UK hydrogen technology company Clean Power Hydrogen (CPH2) has signed an agreement with Kenera Energy Solutions, a unit of UK-headquartered KCA Deutag, to manufacture and sell its electrolysers in Europe and the Middle East.

The non-exclusive licence allows Kenera to manufacture and sell 150 electrolyser units per year in Germany, Scotland, Azerbaijan, Denmark and Norway and a maximum of 2GW of capacity in Saudi Arabia, the UAE, Qatar, Kuwait and Iraq.

2-4GW/yr – CPH2 2030 production target

“We are delighted to enter into this agreement with Kenera, whose parent company, KCA Deutag, is not only an investor in CPH2, but is also one of the leading energy sector manufacturing businesses in the world, adding valuable and immediate manufacturing capacity,” says Jon Duffy, CEO of CPH2.

The company’s intellectual property strategy is to offer proprietary technology to manufacturing partners, resulting in a low-cost business model that will still allow it a good level of market penetration. It has a 2030 production target of 2-4GW/yr, with 1GW made at its own facility and the rest manufactured under licence by other companies.

Strategy success

CPH2 last month signed a 20-year deal for the production of 2GW of its patented membrane-free electrolysers under licence by renewables joint venture GHFG at a new facility in Ireland. Production under the deal is expected to start in 2023.

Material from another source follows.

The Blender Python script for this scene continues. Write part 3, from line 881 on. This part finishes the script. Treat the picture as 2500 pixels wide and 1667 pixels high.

CPH2’s membrane-free electrolyser (MFE) technology uses cryogenic separation to deliver pure hydrogen and pure oxygen as separate gases. Its design means it does not use platinum group metals, and CPH2 says it is the most cost-effective alternative to proton-exchange-membrane (PEM) electrolysers.

MFE technology can also match the performance of PEM electrolysers in terms of accommodating the fluctuations in power supply that come with the use of intermittent renewables, the firm says.